Picasso: peace and freedom

IssueJuly - August 2010
Feature by Roger Stephenson

I stand for life against death. I stand for peace against war! – Pablo Picasso

“Picasso Peace and Freedom” at the Tate Liverpool looks at Picasso’s work between 1944, when he joined the French Communist Party, and his death in 1973. It shows him as an artist who recorded the brutality of war and worked through his art, and in his life, for peace.

The exhibition, curated by Lynda Morris of Norwich University College of the Arts and Christoph Gruneberg, director of Tate Liverpool, grew out of research Morris has been doing at the Picasso Archive in Paris since 2002. She told me that it was also a continuation of her life-long commitment to pacifism.

Picasso’s political stance is made clear from the outset in quotes from the artist that are highlighted among the dates and events in the timeline.

“No, painting is not made to decorate apartments. It is an offensive and defensive instrument of war against the enemy”

To begin we are confronted by The Charnel House (1944-45). This large canvas, a continuation of the style of Guernica, was based on newsreel footage showing a Spanish Republican family who had been murdered in their own home. The mutilated bodies are piled up next to the kitchen table. The paint is in sections of grey and black and, with areas of white untouched canvas, evokes the flickering shadows of a torch that has just discovered the victims. Picasso was mourning the Spaniards, his brothers and sisters, who had died for democracy and socialism.

The next room shows still lifes. Many of them include representations of a human skull – Picasso reflecting on the transience of life, the death of so many of his comrades during the Second World War. His most powerful images in this section are of a cockerel, symbol of the Free French which has been brutally slaughtered or tortured. Rooster on a Chair under a Lamp (1962) is a chilling scene of torture in a cellar. Echoing the composition of the Charnel House, the bird, trussed up on his back, stands for members of the French Resistance tortured by the Gestapo, but he also stands for all torture victims anywhere. He is alone in the harsh white light.

The next theme is The Doves of Peace. This is the heart of the exhibition. After the disturbing brutality of the war works I immediately felt a sense of peace. These are only images of doves – it’s amazing the power of a symbol.

Early in 1949 the poet Louis Aragon, who was editor of the Communist newspaper Les Lettres Français, went to Picasso’s studio to choose an image for the inaugural World Peace Congress in Paris. He picked out Picasso’s lithograph of a fantailed pigeon, which looked like a dove.

The dove had been a symbol of peace and hope in both the Christian and non-Christian world. In images of Christ’s baptism it represents the Holy Spirit, and in returning with an olive branch to bring Noah tidings of the end of the Flood, it is a messenger of hope.

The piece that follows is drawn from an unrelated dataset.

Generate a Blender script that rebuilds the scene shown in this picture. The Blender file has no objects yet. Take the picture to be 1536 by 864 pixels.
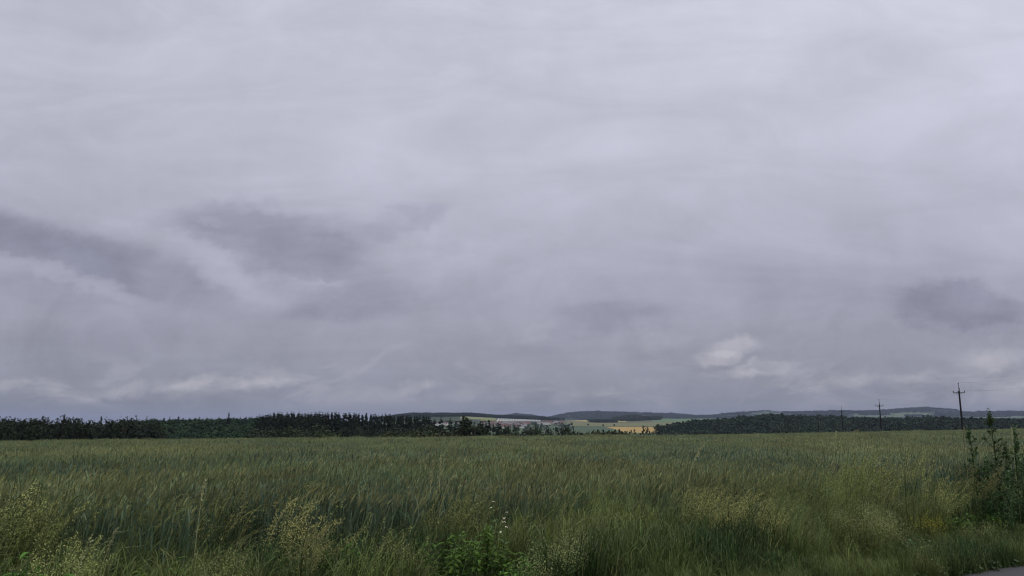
import bpy, math, random
import numpy as np
from mathutils import Vector

R = np.random.default_rng(11)
random.seed(5)
SC = bpy.context.scene
COL = SC.collection
EYE = 1.6
TILT = math.radians(9.975)
FPX = 1160.0
HOR = 636.0

def U(px):                       # heading (x over depth) of a column of the photograph
    return (np.asarray(px, float) - 768.0) / 1178.0
def Zat(y, Y):                   # height that reads at row y when it stands at depth Y
    return EYE + (HOR - np.asarray(y, float)) / 1196.0 * Y

# ------------------------------------------------------------------ helpers
class Geo:
    def __init__(s):
        s.v = []; s.f = []; s.m = []; s.n = 0
    def add(s, v, f, m=0):
        v = np.asarray(v, float).reshape(-1, 3); f = np.asarray(f, int)
        s.v.append(v); s.f.append(f + s.n); s.m.append(np.full(len(f), m)); s.n += len(v)
        return s
    def mesh(s, name, mats, smooth=False):
        me = bpy.data.meshes.new(name)
        V = np.concatenate(s.v)
        F = []
        for a in s.f: F.extend(a.tolist())
        me.from_pydata(V.tolist(), [], F)
        for m in mats: me.materials.append(m)
        me.polygons.foreach_set('material_index', np.concatenate(s.m).astype(np.int32))
        if smooth: me.polygons.foreach_set('use_smooth', np.ones(len(F), bool))
        me.update()
        return me
    def obj(s, name, mats, parent=None, smooth=False, link=True):
        o = bpy.data.objects.new(name, s.mesh(name, mats, smooth))
        if link: COL.objects.link(o)
        if parent is not None: o.parent = parent
        return o

def tag(o, label=None, cat=None, group=None, kind=None):
    if label: o['label'] = label
    if cat: o['category'] = cat
    if group: o['group'] = group
    if kind: o['kind'] = kind
    return o
def empty(name, loc, rz=0.0, link=True):
    o = bpy.data.objects.new(name, None)
    o.empty_display_size = .3
    o.location = loc; o.rotation_euler = (0, 0, rz)
    if link: COL.objects.link(o)
    return o
def copy_tree(o, parent=None):
    c = o.copy(); COL.objects.link(c)
    if parent is not None: c.parent = parent
    for ch in o.children: copy_tree(ch, c)
    return c

def box(g, c, s, m=0, rz=0.0):
    cx, cy, cz = c; sx, sy, sz = [q / 2 for q in s]
    v = np.array([[x, y, z] for z in (-sz, sz) for x, y in ((-sx, -sy), (sx, -sy), (sx, sy), (-sx, sy))])
    ca, sa = math.cos(rz), math.sin(rz)
    v = np.stack([v[:, 0]*ca - v[:, 1]*sa + cx, v[:, 0]*sa + v[:, 1]*ca + cy, v[:, 2] + cz], 1)
    g.add(v, [[0,3,2,1],[4,5,6,7],[0,1,5,4],[1,2,6,5],[2,3,7,6],[3,0,4,7]], m)
def tube(g, pts, rad, n=6, m=0):
    pts = np.asarray(pts, float); k = len(pts)
    rad = np.broadcast_to(np.asarray(rad, float), (k,))
    t = np.gradient(pts, axis=0); t /= np.linalg.norm(t, axis=1)[:, None] + 1e-9
    ref = np.array([1., 0, 0]) if abs(t[0][0]) < .8 else np.array([0, 1., 0])
    a = np.cross(t, ref); a /= np.linalg.norm(a, axis=1)[:, None]
    b = np.cross(t, a)
    th = np.linspace(0, 2*np.pi, n, endpoint=False)
    v = pts[:, None] + rad[:, None, None]*(np.cos(th)[None, :, None]*a[:, None] + np.sin(th)[None, :, None]*b[:, None])
    f = [[i*n+j, i*n+(j+1) % n, (i+1)*n+(j+1) % n, (i+1)*n+j] for i in range(k-1) for j in range(n)]
    g.add(v.reshape(-1, 3), f, m)
    v2 = np.concatenate([v[-1], [pts[-1] + t[-1]*rad[-1]*.5]])
    g.add(v2, [[j, (j+1) % n, n] for j in range(n)], m)
def ribbons(g, P, W, S, m=0):
    """P (B,n,3) centre lines, W (B,n) full widths, S (B,3) sideways unit vectors"""
    B, n, _ = P.shape
    h = (W[:, :, None]*S[:, None, :]) * .5
    v = np.stack([P - h, P + h], 2).reshape(-1, 3)
    base = (np.arange(B)*n*2)[:, None] + (np.arange(n-1)*2)[None, :]
    f = np.stack([base, base+1, base+3, base+2], 2).reshape(-1, 4)
    g.add(v, f, m)
def quads(g, C, N, size, asp=1.0, m=0, rng=R):
    """little leaf faces: centres C, normals N, sizes"""
    B = len(C)
    N = N / (np.linalg.norm(N, axis=1)[:, None] + 1e-9)
    r = rng.normal(size=(B, 3))
    a = np.cross(N, r); a /= np.linalg.norm(a, axis=1)[:, None] + 1e-9
    b = np.cross(N, a)
    s = np.broadcast_to(np.asarray(size, float), (B,))[:, None]
    k = .35*s*rng.uniform(-1, 1, (B, 1))
    v = np.stack([C - a*s*asp*.5, C - b*s*.5 + a*k*.3, C + a*s*asp*.5, C + b*s*.5 + a*k*.3], 1)
    g.add(v.reshape(-1, 3), np.arange(B*4).reshape(B, 4), m)

def vnoise(x, y, seed=0):
    def h(i, j):
        n = (i*374761393 + j*668265263 + seed*1442695041) & 0x7fffffff
        n = ((n ^ (n >> 13))*1274126177) & 0x7fffffff
        return ((n ^ (n >> 16)) & 0xffff)/65535.0
    x = np.asarray(x, float); y = np.asarray(y, float)
    i = np.floor(x).astype(np.int64); j = np.floor(y).astype(np.int64)
    fx = x - i; fy = y - j
    fx = fx*fx*(3-2*fx); fy = fy*fy*(3-2*fy)
    return (h(i, j)*(1-fx) + h(i+1, j)*fx)*(1-fy) + (h(i, j+1)*(1-fx) + h(i+1, j+1)*fx)*fy
def fbm(x, y, seed=0, o=4):
    s = 0; a = .5; t = 0
    for k in range(o):
        s = s + a*vnoise(np.asarray(x)*2**k, np.asarray(y)*2**k, seed + k*17); t += a; a *= .5
    return s/t

# ------------------------------------------------------------------ materials
def nd(nt, t, **kw):
    n = nt.nodes.new(t)
    for k, v in kw.items(): setattr(n, k, v)
    return n
def leaf_mat(name, c1, c2, scale=.3, trans=.25, island=.35, rough=.55, obj_var=.25):
    """foliage: two tones mixed by a noise in the world, each leaf and each plant a little different"""
    m = bpy.data.materials.new(name); m.use_nodes = True
    nt = m.node_tree; nt.nodes.clear(); L = nt.links.new
    geo = nd(nt, 'ShaderNodeNewGeometry'); oi = nd(nt, 'ShaderNodeObjectInfo')
    nz = nd(nt, 'ShaderNodeTexNoise'); nz.inputs['Scale'].default_value = scale; nz.inputs['Detail'].default_value = 3
    L(geo.outputs['Position'], nz.inputs['Vector'])
    mr = nd(nt, 'ShaderNodeMapRange'); mr.inputs['From Min'].default_value = .41; mr.inputs['From Max'].default_value = .59
    L(nz.outputs['Fac'], mr.inputs['Value'])
    mx = nd(nt, 'ShaderNodeMix', data_type='RGBA')
    mx.inputs['A'].default_value = (*c1, 1); mx.inputs['B'].default_value = (*c2, 1)
    L(mr.outputs['Result'], mx.inputs['Factor'])
    def var(sock, amt):
        q = nd(nt, 'ShaderNodeMapRange')
        q.inputs['To Min'].default_value = 1-amt; q.inputs['To Max'].default_value = 1+amt
        L(sock, q.inputs['Value']); return q.outputs['Result']
    mu = nd(nt, 'ShaderNodeMath', operation='MULTIPLY')
    L(var(geo.outputs['Random Per Island'], island), mu.inputs[0]); L(var(oi.outputs['Random'], obj_var), mu.inputs[1])
    hs = nd(nt, 'ShaderNodeHueSaturation')
    hv = nd(nt, 'ShaderNodeMapRange'); hv.inputs['To Min'].default_value = .488; hv.inputs['To Max'].default_value = .515
    L(oi.outputs['Random'], hv.inputs['Value']); L(hv.outputs['Result'], hs.inputs['Hue'])
    L(mu.outputs[0], hs.inputs['Value']); L(mx.outputs['Result'], hs.inputs['Color'])
    bs = nd(nt, 'ShaderNodeBsdfPrincipled'); bs.inputs['Roughness'].default_value = rough
    bs.inputs['Specular IOR Level'].default_value = .15 if rough > .6 else .3
    L(hs.outputs['Color'], bs.inputs['Base Color'])
    tr = nd(nt, 'ShaderNodeBsdfTranslucent'); L(hs.outputs['Color'], tr.inputs['Color'])
    ms = nd(nt, 'ShaderNodeMixShader'); ms.inputs['Fac'].default_value = trans
    L(bs.outputs[0], ms.inputs[1]); L(tr.outputs[0], ms.inputs[2])
    out = nd(nt, 'ShaderNodeOutputMaterial'); L(ms.outputs[0], out.inputs['Surface'])
    return m
def solid_mat(name, c, rough=.8, var=.2, scale=4.0, spec=.3, c2=None):
    m = bpy.data.materials.new(name); m.use_nodes = True
    nt = m.node_tree; nt.nodes.clear(); L = nt.links.new
    tc = nd(nt, 'ShaderNodeNewGeometry')
    nz = nd(nt, 'ShaderNodeTexNoise'); nz.inputs['Scale'].default_value = scale; nz.inputs['Detail'].default_value = 6
    L(tc.outputs['Position'], nz.inputs['Vector'])
    mx = nd(nt, 'ShaderNodeMix', data_type='RGBA')
    a = tuple(q*(1-var) for q in c); b = c2 or tuple(min(1, q*(1+var)) for q in c)
    mx.inputs['A'].default_value = (*a, 1); mx.inputs['B'].default_value = (*b, 1)
    L(nz.outputs['Fac'], mx.inputs['Factor'])
    bs = nd(nt, 'ShaderNodeBsdfPrincipled'); bs.inputs['Roughness'].default_value = rough
    bs.inputs['Specular IOR Level'].default_value = spec
    L(mx.outputs['Result'], bs.inputs['Base Color'])
    out = nd(nt, 'ShaderNodeOutputMaterial'); L(bs.outputs[0], out.inputs['Surface'])
    return m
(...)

The walls of the gallery are covered with Picasso’s peace posters and drawings of doves. With objects in display cabinets and copies of L’Humanite and Les Lettres Français it is almost a history of the peace movement in Europe in the 1960s.

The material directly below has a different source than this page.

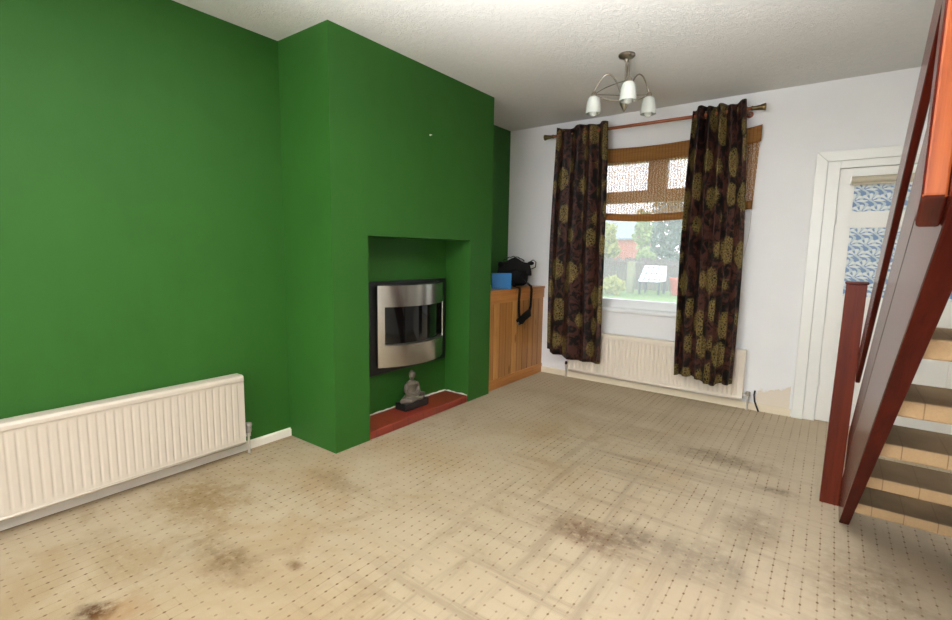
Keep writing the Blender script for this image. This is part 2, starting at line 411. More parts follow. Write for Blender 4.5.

There are four posters for the World Congress for General Disarmament and Peace in Moscow in July 1962 (in French, in Spanish, in German, and in English). Under a bright yellow sun a dove holding an olive branch in its beak is flying over a scrap heap of broken weapons. Most uplifting is the poster for the National Congress of the Peace Movement where the dove really flies out of the words.

Through the ephemera one can trace Picasso’s active involvement in peace politics: a photograph of him sitting on the panel of the 1950 World Peace Congress in Sheffield; scarves using his doves from the World Festival of Youth and Students for Peace, Moscow, 1957, and one for the World festival of Youth in Vienna two years later; a postcard he designed for the Eighth World Festival of Youth and Students for Peace and Friendship in Helsinki, 1962. It felt encouraging to see that so much was going on.

In the final part of the exhibition there are small sections on Picasso’s re-workings of Old Masters. He reinterprets, or gives a modern message to Delacroix, Velasquez, Manet, and David. In October 1962 the Cuban missile crisis, the confrontation between the USA and USSR over the siting of missiles, brought the world to the brink of nuclear Armageddon. Bob Dylan wrote “A Hard Rain’s A-Gonna Fall” which he thought might be his last song. Picasso painted versions of The Rape of the Sabine Women, after David. Dylan’s song is a haunting and evocative lament. Picasso’s paintings are brutal. Women and children are butchered. A woman is attacked by a warrior on a horse. Surprisingly, though Picasso supported nuclear disarmament, these works do not comment on the nuclear nature of the threatened conflict.

I return to the Doves. I look at the book of poems by Paul Eluard with illustrations by Picasso in a display cabinet. It is open at a beautiful line drawing of a woman with a dove.